Keystream Unveils SmartAd, Wants To Turn Watching Videos Into A Painful Experience

Mountain View, Calif.-based Keystream is leaving the beta status behind and launching SmartAd today, an SaaS platform that enables publishers and advertisers with falling ad revenues to start inserting advertisement overlays into Web videos right into its ’empty spaces’, meaning any area on the screen where the action isn’t taking place.

And who thinks inserting unavoidable, out-of-place logos and interactive ads in video streams (even live-streamed events) is a good idea, besides Keystream and hopefully a very small amount of desperate publishers and advertisers? Right, nobody does.

Sounds more like a DumbAd to me. If a video stream includes a scene featuring a big blue sky, a white wall or a grass field in the background, the maker probably put it in there for a reason. Who in their right mind would want to see ads placed right on top of those, even if that’s not where the ‘action’ is taking place? Annoying people with ad overlays that cover vital scenes or parts of a video stream is even worse, but not that much.

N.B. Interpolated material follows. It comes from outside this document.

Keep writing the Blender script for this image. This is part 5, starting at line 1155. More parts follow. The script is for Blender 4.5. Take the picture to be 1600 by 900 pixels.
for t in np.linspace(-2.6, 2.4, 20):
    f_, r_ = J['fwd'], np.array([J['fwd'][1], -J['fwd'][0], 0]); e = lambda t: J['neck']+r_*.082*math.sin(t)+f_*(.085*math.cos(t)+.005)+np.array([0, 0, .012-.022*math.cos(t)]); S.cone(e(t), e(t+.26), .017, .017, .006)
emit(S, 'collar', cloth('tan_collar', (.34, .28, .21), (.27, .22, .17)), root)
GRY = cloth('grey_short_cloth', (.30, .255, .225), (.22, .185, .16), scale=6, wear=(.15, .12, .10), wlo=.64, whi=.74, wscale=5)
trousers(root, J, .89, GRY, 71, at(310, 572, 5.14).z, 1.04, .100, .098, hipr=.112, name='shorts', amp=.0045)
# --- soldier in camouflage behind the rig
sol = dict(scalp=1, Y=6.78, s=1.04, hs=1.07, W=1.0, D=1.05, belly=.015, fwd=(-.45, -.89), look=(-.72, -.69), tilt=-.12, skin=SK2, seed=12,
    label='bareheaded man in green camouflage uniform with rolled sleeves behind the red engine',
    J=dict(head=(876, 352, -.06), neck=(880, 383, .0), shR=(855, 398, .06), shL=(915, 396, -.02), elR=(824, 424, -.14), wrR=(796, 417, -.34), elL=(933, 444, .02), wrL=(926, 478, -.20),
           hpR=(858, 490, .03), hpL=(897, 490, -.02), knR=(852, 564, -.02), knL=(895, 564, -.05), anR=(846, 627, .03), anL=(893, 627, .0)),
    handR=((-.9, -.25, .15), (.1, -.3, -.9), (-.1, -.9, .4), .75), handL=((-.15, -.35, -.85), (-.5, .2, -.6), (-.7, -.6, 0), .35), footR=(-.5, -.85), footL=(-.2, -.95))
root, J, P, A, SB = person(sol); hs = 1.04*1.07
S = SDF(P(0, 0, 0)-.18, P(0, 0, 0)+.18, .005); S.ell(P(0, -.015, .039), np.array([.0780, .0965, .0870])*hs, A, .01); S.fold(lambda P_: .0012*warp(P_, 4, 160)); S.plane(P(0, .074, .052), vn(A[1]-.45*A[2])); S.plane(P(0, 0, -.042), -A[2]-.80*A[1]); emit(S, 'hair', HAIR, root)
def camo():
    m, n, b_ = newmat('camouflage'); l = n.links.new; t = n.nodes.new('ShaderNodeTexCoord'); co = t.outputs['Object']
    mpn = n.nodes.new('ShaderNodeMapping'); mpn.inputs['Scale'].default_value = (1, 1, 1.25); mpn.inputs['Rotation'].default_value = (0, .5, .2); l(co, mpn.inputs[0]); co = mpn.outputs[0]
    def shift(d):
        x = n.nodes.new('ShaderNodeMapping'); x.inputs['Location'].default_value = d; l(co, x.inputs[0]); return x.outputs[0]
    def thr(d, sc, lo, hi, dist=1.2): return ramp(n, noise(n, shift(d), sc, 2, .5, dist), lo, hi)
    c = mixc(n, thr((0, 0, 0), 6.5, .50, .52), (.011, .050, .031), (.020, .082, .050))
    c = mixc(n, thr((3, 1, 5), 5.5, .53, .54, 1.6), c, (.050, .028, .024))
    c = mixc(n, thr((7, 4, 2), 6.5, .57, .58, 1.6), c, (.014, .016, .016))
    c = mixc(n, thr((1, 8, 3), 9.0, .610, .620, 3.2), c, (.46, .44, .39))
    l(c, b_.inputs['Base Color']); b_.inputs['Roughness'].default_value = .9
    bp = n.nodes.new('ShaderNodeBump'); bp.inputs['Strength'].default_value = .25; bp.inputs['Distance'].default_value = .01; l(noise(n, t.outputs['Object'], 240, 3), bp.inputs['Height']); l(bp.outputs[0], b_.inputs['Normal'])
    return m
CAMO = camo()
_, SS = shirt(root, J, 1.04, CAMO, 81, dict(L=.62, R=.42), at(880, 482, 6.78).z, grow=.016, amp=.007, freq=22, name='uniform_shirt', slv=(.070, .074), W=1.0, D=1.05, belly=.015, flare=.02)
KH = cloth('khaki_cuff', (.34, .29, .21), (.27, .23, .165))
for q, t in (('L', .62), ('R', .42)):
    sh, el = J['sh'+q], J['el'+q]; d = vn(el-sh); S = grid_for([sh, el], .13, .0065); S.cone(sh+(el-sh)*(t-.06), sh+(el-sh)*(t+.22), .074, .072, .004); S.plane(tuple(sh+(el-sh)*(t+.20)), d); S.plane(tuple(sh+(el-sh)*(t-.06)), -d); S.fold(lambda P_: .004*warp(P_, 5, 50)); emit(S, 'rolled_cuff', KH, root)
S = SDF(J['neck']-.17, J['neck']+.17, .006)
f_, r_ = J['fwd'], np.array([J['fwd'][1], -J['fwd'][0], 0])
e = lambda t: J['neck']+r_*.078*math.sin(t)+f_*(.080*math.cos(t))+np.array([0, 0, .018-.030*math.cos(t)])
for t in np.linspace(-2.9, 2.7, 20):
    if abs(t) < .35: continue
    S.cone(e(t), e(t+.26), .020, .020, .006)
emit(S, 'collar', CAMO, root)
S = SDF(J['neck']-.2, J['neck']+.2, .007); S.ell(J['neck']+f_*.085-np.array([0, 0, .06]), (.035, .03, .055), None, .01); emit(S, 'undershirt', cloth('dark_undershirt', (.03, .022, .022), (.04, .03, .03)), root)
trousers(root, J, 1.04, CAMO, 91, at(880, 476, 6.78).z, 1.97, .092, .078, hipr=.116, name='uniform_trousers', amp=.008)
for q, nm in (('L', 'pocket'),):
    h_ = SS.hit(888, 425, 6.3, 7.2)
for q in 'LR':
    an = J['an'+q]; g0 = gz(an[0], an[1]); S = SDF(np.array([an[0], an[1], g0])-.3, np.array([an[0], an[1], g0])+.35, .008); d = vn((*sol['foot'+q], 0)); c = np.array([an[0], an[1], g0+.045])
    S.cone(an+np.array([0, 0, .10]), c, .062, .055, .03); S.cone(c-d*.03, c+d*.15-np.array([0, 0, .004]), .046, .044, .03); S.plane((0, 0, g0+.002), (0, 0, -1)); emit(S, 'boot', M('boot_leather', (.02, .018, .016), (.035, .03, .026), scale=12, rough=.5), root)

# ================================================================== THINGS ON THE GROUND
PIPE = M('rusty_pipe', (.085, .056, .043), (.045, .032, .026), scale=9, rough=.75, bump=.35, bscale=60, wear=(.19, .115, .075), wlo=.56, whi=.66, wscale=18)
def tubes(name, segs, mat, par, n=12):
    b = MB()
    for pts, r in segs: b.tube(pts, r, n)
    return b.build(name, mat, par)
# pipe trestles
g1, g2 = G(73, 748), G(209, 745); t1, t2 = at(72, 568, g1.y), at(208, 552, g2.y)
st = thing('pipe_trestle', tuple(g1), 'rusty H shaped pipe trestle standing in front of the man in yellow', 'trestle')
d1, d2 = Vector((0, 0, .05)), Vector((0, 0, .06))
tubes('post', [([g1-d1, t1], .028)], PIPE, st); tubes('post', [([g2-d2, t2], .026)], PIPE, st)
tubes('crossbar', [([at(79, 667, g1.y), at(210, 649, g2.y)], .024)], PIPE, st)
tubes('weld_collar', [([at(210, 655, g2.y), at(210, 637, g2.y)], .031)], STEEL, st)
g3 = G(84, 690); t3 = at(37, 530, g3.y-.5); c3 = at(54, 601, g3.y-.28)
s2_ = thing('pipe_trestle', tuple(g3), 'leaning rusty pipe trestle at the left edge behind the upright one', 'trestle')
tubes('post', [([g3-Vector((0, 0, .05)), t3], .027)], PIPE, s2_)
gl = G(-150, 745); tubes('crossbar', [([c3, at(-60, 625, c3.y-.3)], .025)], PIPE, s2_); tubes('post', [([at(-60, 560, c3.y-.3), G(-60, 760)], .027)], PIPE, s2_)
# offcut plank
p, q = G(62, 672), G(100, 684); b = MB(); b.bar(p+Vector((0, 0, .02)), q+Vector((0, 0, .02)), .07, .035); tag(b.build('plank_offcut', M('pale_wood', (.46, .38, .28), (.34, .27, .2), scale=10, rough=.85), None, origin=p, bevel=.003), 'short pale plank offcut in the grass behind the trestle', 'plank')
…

The company’s press release reads: “blank spaces are found on average once every two minutes, providing an ad insertion opportunity that increases video ad monetization.” So that means you can expect to be bothered about 15 times if you’re watching a 30-minute video stream.

And they still have the nerve to say SmartAd “offers dramatic improvement in user experience” and that the ads are “non-obstructive” and “increase audience engagement”. I’d say they have a good chance to increase gagging and uncontrolled outbursts of anger by people who are tired of being fed irrelevant advertising without the ability to turn it off, but maybe I’m missing something.

As NewTeeVee points out, the UK’s ITV is already trialling the technology, as are USswitch.com and Freesat in the USA. Let’s hope the trials fail. Obviously, there is a need to open the advertising spigot when it comes to Web videos, but this is not the way to do it.

Keystream raised $1.3 million in venture capital led by Voyager Capital and joined by a couple of angel investors at the beginning of 2008 and is in the process of looking for a second round. Any investors looking to support a rotten idea can apply now.